Delivering his knowledge Thursday evening to a packed Numen Lumen McBride Gathering Space, Rabbi Irving Greenberg talked about analyzing the state of Israel through projected theological lenses.

Greenberg is a renowned author, scholar, rabbi and theologian known for his work in breaking down cross-religious dialogues and perspectives. His talk explored the tensions and risks in how the State of Israel is imagined by contemporary Jews, Muslims and Christians. He also mentioned how conflicts about Israel have led to international conflict.

He began by painting a picture of Israel, comparing it to the size of New Jersey. He described Israel as a tiny country nestled in the Middle East. Yet despite its small size, the country has continuously received a disproportionate amount of media attention since its official state creation in 1948. Somehow, despite its small size and population, Israel is depicted as having great power.

Greenberg said this general lack of knowledge and misinterpretation of the state of Israel comes almost entirely from the theological lens through which people perceive both the country and Judaism. He said that the projection of alternate religious ideals has created a strange contrast between an individual’s perception and reality.

He focused on the three monotheistic religions: Islam, Judaism and Christianity. Greenberg pointed out that the superior mindset embedded in the Muslim religion, and even the prospect of Jewish power, was threatening to these ideals.

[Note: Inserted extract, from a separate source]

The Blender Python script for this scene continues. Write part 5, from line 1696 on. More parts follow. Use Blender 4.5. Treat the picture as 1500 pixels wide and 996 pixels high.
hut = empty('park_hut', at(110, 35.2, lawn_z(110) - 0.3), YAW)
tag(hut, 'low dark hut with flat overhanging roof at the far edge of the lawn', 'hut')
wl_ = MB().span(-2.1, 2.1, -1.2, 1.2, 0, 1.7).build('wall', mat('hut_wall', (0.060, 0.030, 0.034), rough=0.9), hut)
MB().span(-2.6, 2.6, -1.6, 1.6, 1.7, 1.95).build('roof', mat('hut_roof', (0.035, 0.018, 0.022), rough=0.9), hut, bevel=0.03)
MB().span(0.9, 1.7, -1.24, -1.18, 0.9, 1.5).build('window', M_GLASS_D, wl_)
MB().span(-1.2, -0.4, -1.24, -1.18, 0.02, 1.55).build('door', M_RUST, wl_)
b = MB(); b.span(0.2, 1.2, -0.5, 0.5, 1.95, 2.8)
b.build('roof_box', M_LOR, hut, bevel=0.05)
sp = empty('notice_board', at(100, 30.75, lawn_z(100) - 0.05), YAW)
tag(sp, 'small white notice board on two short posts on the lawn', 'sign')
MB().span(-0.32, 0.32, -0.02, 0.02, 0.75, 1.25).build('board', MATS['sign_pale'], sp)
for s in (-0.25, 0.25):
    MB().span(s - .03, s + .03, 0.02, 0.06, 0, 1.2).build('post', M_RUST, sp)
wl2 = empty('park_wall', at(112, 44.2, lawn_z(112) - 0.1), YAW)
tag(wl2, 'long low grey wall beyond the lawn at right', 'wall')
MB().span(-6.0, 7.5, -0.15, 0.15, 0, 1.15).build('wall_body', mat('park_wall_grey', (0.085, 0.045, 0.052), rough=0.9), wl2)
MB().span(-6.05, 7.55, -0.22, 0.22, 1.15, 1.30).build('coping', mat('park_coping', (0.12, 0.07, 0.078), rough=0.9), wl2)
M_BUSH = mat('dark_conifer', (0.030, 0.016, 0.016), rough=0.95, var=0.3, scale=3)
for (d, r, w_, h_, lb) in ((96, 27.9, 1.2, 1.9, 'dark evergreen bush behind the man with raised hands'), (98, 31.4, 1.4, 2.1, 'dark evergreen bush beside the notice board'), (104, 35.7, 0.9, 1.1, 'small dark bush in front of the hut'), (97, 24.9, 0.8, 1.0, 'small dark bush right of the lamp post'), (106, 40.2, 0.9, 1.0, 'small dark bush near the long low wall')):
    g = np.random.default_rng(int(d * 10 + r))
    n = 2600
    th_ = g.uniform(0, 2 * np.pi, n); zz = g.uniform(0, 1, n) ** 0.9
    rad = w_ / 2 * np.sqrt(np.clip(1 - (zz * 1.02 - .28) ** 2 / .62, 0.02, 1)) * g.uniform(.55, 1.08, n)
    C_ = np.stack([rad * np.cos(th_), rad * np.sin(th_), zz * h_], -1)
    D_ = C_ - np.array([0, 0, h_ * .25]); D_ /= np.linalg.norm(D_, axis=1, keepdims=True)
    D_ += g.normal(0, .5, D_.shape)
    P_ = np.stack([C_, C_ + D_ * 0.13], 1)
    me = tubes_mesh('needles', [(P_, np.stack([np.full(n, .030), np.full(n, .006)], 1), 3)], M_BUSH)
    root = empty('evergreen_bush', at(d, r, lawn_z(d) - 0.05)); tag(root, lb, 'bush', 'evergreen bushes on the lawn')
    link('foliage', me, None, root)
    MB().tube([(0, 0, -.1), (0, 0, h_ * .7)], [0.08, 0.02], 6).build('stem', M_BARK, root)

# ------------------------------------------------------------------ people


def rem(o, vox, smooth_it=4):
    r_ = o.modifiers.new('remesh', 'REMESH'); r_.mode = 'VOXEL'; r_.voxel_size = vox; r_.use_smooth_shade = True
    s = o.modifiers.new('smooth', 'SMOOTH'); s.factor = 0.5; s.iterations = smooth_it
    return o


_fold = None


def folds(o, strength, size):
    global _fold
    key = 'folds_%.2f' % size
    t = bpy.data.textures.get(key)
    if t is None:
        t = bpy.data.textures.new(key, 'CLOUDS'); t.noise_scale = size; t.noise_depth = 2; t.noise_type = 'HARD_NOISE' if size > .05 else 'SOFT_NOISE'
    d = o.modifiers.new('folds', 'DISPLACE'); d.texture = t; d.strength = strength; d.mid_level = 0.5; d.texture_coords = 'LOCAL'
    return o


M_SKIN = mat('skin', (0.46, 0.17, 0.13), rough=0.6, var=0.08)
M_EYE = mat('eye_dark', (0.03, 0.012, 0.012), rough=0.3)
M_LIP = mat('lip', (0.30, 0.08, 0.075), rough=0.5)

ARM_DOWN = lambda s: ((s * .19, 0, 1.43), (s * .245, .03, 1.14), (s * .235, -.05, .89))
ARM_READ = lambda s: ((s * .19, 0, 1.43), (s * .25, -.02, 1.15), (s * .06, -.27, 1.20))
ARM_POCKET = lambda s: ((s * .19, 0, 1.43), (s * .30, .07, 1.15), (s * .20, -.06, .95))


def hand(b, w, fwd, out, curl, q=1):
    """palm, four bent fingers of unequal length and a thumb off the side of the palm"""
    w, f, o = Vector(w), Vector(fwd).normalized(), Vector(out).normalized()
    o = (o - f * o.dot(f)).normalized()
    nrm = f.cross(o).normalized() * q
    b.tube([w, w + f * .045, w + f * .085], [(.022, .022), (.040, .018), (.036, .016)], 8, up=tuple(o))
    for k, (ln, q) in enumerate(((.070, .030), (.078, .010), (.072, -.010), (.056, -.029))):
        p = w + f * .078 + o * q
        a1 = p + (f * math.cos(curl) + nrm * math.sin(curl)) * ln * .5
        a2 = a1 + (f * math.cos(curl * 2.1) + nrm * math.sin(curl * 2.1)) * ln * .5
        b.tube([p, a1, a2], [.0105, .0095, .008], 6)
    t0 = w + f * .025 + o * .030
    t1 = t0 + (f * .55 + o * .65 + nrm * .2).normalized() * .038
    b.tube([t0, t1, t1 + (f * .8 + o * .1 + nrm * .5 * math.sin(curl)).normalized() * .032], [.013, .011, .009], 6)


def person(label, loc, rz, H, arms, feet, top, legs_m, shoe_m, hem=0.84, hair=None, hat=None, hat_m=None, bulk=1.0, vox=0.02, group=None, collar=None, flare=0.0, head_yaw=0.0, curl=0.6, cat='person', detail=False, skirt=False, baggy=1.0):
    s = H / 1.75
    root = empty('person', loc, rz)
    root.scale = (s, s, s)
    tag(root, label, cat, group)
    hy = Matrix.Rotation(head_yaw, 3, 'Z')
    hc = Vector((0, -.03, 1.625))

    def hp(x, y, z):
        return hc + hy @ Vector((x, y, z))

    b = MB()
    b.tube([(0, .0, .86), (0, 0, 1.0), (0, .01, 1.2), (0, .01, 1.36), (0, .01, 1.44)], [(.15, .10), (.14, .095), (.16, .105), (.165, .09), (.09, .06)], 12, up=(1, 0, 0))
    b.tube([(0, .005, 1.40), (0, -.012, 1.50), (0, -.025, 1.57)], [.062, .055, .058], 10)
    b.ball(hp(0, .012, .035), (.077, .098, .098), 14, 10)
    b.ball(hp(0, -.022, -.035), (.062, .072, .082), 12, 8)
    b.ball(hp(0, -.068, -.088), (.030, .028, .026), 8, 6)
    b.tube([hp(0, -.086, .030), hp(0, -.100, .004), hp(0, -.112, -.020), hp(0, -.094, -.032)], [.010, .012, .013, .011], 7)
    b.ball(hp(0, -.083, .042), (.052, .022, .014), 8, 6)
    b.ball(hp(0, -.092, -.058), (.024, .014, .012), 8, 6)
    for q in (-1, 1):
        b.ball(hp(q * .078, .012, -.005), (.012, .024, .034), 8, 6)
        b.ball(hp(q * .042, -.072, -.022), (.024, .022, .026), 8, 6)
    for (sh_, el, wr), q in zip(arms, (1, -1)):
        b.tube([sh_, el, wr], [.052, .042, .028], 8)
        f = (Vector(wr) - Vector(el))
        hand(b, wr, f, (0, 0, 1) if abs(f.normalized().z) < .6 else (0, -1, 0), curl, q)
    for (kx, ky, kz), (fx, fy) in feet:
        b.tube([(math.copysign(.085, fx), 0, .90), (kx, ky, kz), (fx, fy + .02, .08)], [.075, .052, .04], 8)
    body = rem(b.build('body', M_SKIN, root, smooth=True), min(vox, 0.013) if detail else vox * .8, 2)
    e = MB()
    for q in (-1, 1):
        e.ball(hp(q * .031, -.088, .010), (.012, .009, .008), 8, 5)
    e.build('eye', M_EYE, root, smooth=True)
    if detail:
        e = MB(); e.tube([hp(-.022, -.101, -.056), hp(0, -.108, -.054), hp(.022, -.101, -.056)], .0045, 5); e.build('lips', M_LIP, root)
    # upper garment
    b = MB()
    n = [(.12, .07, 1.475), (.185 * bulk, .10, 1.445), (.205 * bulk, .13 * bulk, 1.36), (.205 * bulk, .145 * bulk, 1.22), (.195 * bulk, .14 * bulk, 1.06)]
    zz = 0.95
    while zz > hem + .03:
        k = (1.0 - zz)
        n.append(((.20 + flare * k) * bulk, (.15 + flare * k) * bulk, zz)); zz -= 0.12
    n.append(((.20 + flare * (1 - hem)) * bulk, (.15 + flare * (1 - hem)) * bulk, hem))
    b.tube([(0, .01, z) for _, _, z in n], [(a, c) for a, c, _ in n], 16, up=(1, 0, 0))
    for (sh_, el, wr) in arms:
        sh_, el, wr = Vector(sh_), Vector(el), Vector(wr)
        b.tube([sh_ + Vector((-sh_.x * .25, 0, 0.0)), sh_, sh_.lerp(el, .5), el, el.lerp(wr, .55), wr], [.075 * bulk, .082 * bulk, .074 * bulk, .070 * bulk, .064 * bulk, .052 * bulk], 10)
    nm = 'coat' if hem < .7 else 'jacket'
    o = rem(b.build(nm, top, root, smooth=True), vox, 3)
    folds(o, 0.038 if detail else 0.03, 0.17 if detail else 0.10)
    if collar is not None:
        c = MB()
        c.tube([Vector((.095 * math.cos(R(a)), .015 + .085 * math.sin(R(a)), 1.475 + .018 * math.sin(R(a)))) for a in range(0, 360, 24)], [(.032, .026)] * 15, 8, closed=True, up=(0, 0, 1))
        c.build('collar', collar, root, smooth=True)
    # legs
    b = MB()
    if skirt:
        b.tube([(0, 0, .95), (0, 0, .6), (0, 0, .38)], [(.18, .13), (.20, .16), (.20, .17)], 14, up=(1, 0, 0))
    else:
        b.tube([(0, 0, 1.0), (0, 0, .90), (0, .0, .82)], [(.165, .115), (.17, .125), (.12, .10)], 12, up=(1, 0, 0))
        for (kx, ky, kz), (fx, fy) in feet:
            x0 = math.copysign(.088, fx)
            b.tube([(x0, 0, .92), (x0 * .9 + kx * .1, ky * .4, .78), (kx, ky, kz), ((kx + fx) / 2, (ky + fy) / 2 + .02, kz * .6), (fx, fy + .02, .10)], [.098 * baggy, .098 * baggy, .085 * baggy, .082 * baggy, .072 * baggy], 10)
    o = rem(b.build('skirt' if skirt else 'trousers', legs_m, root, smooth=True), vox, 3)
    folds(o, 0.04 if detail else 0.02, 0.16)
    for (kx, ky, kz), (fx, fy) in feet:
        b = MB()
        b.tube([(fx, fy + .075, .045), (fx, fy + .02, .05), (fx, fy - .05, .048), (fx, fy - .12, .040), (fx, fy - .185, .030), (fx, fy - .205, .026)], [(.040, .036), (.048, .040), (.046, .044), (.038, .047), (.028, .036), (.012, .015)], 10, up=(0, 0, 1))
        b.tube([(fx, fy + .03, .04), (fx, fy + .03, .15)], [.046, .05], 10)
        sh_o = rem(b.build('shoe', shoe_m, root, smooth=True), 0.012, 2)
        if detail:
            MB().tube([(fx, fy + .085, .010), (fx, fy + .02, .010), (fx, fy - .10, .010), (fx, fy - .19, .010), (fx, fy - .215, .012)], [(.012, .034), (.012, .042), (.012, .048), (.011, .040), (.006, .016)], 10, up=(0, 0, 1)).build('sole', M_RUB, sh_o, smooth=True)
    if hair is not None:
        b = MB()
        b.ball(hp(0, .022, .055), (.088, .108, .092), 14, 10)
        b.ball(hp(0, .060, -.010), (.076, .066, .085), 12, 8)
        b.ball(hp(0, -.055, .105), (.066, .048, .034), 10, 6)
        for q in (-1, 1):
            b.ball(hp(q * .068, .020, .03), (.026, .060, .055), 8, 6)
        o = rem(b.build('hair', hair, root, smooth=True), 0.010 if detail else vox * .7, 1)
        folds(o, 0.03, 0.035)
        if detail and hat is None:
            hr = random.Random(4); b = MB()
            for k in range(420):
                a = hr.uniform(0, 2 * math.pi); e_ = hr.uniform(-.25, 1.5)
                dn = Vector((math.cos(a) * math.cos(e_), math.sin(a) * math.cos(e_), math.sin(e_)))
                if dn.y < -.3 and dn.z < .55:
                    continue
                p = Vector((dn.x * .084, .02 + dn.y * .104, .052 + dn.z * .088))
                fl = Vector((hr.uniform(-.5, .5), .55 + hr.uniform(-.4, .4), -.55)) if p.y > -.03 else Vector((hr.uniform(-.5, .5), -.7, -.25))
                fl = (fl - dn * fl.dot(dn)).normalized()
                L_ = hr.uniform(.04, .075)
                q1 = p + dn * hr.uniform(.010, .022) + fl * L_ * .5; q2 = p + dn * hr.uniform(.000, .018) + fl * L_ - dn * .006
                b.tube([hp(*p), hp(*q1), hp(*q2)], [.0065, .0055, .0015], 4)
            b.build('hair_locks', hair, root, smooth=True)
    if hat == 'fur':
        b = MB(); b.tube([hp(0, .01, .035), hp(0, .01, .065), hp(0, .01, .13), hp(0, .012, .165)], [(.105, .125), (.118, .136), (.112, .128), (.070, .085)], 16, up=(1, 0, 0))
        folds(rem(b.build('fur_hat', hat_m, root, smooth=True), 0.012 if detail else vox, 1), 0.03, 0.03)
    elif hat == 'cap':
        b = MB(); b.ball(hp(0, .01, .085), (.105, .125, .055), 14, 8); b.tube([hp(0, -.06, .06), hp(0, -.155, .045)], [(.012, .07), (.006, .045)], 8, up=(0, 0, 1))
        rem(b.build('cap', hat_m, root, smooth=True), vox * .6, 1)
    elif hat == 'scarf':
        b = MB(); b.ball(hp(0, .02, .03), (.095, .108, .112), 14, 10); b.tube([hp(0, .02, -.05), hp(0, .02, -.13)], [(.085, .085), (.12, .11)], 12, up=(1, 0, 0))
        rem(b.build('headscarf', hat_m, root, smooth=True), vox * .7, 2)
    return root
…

In the wake of mounting hostility between Sunni and Shiite groups in the Middle East, there has been a better effort for these religions to collaborate as allies. But Greenberg argued that a greater recognition and understanding of Jewish teachings still needs to be made.

He made the point that violence has become associated with Islam as well as Jewish and Christian religions. But in the last several years, the Jewish and Christian religions were faced with serious critique from modern secular society. Greenberg argued that these critiques made Jews and Christians turn their backs on some of their traditions  and choose to focus on the more humane and pacifistic ideals and bring them forward.

In each of the main world religions Greenberg mentioned, there exists one commonality: a general lack of understanding and appreciation for the other. According to Greenberg, this is only one possible lens.

To him, one solution is utilizing a lens that affirms the other.

While each religious following has varying ideals that may sometimes conflict, there exists not only a possibility but a necessity for pluralism in the modern world.